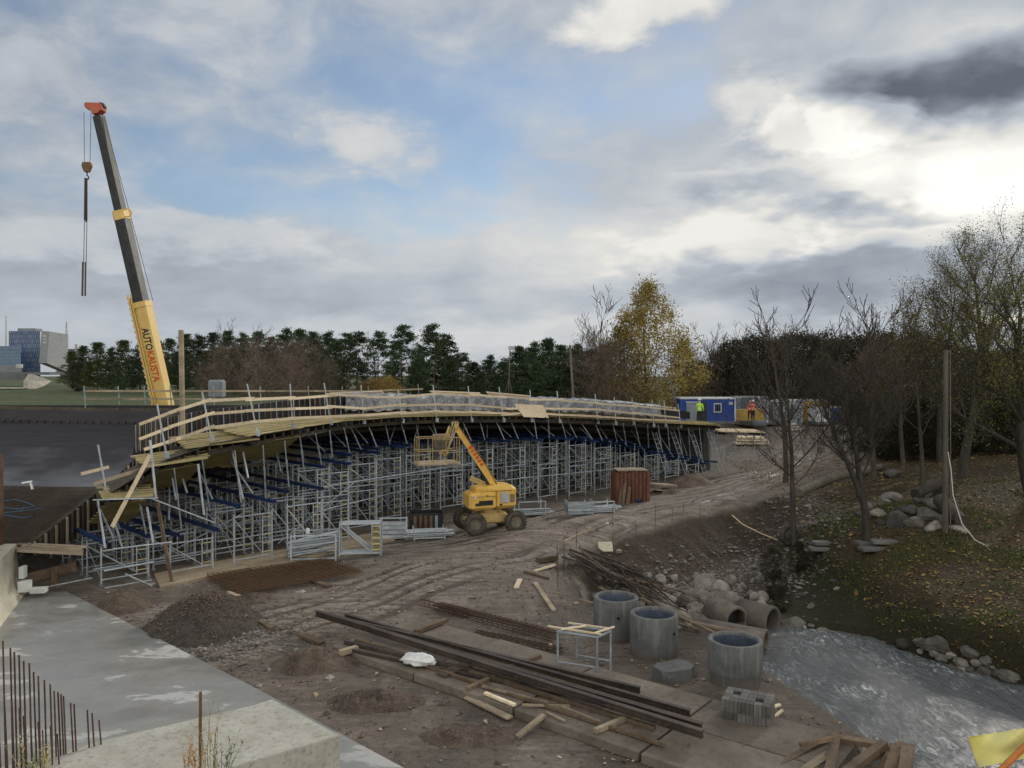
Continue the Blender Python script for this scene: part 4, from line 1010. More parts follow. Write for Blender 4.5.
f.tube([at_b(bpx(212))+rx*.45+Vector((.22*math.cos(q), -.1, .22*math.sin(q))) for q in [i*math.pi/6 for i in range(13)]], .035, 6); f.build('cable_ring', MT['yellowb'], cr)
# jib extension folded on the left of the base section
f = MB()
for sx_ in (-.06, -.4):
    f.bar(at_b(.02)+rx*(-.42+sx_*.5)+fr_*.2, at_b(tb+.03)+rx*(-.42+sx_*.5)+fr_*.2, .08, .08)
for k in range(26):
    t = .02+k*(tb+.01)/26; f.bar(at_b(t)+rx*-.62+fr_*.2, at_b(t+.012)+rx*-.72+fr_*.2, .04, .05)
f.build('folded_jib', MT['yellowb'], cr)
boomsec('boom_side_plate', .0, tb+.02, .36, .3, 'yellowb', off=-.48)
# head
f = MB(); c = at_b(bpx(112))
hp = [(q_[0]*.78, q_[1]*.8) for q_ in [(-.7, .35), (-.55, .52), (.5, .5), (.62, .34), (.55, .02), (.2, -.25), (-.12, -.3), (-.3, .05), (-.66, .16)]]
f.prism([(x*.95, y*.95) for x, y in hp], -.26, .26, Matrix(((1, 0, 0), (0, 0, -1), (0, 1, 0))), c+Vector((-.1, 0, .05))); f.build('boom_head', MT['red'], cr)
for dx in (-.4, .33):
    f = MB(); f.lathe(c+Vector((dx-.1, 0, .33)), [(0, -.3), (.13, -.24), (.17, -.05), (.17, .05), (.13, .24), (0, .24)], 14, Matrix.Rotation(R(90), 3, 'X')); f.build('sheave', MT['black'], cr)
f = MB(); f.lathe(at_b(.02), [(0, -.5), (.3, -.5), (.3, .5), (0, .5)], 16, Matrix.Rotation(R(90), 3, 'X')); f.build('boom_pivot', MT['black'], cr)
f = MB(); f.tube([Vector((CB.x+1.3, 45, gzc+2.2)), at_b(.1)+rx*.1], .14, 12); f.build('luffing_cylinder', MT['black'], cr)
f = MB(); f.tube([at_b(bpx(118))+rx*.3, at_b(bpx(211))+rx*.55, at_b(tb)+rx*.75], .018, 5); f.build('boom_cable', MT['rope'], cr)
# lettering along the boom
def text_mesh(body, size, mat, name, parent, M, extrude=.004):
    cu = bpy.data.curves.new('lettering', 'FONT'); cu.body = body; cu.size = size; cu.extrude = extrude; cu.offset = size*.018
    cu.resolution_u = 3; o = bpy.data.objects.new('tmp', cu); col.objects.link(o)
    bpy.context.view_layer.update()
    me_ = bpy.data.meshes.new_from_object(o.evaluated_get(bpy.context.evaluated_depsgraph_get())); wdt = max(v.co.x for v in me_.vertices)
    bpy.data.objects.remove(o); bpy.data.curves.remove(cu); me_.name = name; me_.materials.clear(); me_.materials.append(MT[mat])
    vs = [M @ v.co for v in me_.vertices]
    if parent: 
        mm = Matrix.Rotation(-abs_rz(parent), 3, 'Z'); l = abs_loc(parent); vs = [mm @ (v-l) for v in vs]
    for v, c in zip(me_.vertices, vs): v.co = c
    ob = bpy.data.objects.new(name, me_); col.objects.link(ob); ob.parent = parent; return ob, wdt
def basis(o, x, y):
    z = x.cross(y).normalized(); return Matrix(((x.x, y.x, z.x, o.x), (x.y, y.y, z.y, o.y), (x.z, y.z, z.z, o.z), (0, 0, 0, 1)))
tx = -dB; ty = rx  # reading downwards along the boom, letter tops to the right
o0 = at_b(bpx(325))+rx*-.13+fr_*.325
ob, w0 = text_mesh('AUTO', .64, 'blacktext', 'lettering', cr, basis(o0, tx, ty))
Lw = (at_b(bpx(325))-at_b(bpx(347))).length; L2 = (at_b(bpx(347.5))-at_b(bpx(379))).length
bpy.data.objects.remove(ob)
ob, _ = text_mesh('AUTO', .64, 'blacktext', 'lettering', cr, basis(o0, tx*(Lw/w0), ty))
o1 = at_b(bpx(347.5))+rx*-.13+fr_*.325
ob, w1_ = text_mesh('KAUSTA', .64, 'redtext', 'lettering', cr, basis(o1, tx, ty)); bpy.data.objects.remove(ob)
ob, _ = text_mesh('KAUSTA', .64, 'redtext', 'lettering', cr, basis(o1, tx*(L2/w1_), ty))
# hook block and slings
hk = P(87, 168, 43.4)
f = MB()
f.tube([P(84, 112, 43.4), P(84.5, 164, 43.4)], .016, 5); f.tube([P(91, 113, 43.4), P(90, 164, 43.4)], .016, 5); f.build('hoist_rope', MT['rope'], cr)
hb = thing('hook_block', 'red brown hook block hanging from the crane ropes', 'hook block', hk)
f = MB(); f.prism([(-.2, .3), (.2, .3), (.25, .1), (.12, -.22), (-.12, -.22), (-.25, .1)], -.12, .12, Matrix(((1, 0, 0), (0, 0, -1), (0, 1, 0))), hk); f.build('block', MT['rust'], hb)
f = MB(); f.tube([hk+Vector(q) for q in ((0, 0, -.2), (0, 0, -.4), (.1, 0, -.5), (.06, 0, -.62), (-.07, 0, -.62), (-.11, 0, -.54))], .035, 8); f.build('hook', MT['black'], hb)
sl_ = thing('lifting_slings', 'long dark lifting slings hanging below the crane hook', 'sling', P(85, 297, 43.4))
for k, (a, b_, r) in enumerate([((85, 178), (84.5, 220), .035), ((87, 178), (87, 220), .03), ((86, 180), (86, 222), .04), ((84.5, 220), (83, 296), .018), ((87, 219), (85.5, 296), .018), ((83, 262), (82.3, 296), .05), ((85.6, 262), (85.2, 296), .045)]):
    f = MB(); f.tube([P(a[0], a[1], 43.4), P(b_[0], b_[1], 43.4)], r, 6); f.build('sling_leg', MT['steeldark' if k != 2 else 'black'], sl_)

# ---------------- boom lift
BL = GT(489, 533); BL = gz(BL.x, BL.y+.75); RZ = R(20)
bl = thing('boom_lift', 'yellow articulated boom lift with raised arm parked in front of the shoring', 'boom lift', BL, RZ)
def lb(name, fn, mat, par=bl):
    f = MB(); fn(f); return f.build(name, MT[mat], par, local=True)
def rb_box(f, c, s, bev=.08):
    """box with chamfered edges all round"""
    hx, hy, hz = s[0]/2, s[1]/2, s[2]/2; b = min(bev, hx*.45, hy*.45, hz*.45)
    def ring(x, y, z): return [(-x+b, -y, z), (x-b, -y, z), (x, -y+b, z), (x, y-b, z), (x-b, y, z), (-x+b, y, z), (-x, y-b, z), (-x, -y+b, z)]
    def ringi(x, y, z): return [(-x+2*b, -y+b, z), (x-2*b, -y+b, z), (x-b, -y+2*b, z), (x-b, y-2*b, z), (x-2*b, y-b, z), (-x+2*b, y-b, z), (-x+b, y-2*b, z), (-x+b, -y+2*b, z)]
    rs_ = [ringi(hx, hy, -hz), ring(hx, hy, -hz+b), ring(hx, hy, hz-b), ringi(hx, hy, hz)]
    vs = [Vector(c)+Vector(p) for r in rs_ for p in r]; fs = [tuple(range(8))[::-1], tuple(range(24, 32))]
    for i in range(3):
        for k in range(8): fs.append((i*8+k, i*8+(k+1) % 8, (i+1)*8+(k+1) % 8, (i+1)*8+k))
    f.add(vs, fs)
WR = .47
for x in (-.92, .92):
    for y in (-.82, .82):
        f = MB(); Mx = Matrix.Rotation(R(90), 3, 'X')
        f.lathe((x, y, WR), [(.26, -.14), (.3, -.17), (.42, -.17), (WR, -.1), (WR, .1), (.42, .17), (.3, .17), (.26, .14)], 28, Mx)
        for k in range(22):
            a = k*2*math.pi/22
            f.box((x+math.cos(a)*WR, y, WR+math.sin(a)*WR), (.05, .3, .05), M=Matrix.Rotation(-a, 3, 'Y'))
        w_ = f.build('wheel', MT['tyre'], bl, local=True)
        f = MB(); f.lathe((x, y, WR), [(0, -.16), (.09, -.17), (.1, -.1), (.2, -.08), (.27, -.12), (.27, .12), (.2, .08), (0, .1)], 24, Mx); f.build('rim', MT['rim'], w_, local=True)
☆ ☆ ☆
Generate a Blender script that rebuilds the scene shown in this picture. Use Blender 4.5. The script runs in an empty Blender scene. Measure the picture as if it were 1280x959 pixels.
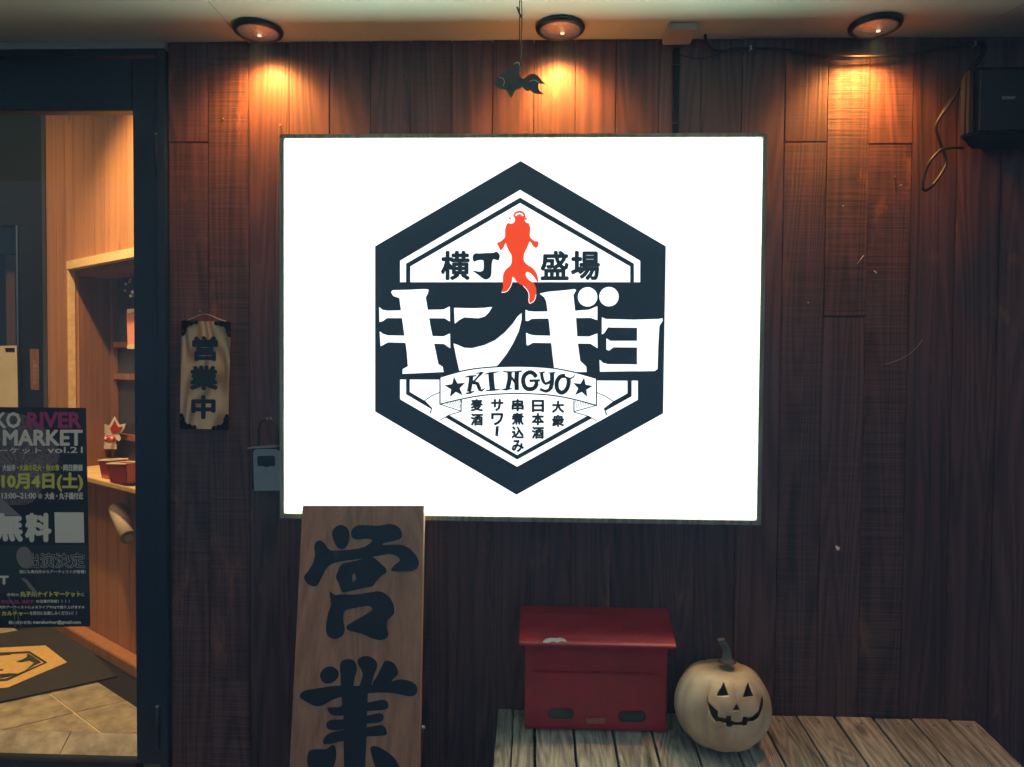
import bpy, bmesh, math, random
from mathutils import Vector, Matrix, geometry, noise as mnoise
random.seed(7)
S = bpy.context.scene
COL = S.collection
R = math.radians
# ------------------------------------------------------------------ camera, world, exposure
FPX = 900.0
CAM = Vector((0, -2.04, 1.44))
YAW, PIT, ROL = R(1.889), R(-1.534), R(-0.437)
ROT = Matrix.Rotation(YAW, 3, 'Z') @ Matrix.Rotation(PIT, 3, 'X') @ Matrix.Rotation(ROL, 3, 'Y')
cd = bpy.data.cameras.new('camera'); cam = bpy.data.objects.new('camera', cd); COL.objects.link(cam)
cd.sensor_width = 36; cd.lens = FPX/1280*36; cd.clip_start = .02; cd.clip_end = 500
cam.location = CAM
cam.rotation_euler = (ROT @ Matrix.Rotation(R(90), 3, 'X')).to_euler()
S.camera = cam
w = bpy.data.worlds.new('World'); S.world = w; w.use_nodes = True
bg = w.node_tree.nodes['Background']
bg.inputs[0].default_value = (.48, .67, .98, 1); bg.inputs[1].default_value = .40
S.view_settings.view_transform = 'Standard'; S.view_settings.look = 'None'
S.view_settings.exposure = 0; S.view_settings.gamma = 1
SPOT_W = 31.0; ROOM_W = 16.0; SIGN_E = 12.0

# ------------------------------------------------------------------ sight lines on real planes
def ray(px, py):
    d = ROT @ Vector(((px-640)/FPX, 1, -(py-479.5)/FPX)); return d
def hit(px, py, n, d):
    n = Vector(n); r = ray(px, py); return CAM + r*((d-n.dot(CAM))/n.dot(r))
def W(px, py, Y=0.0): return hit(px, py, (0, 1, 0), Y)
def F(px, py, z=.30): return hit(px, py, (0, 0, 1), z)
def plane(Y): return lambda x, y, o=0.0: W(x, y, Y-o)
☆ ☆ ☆
PROBLEM TO WORK ON = Copy only the lines above from the one containing "Generate a Blender" through the one containing "SPOT_W = 31.0; ROOM_W = 16.0; SIGN_E = 12.0", both included. Leave out the pictures.

TASK SOLUTION =
Generate a Blender script that rebuilds the scene shown in this picture. Use Blender 4.5. The script runs in an empty Blender scene. Measure the picture as if it were 1280x959 pixels.
import bpy, bmesh, math, random
from mathutils import Vector, Matrix, geometry, noise as mnoise
random.seed(7)
S = bpy.context.scene
COL = S.collection
R = math.radians
# ------------------------------------------------------------------ camera, world, exposure
FPX = 900.0
CAM = Vector((0, -2.04, 1.44))
YAW, PIT, ROL = R(1.889), R(-1.534), R(-0.437)
ROT = Matrix.Rotation(YAW, 3, 'Z') @ Matrix.Rotation(PIT, 3, 'X') @ Matrix.Rotation(ROL, 3, 'Y')
cd = bpy.data.cameras.new('camera'); cam = bpy.data.objects.new('camera', cd); COL.objects.link(cam)
cd.sensor_width = 36; cd.lens = FPX/1280*36; cd.clip_start = .02; cd.clip_end = 500
cam.location = CAM
cam.rotation_euler = (ROT @ Matrix.Rotation(R(90), 3, 'X')).to_euler()
S.camera = cam
w = bpy.data.worlds.new('World'); S.world = w; w.use_nodes = True
bg = w.node_tree.nodes['Background']
bg.inputs[0].default_value = (.48, .67, .98, 1); bg.inputs[1].default_value = .40
S.view_settings.view_transform = 'Standard'; S.view_settings.look = 'None'
S.view_settings.exposure = 0; S.view_settings.gamma = 1
SPOT_W = 31.0; ROOM_W = 16.0; SIGN_E = 12.0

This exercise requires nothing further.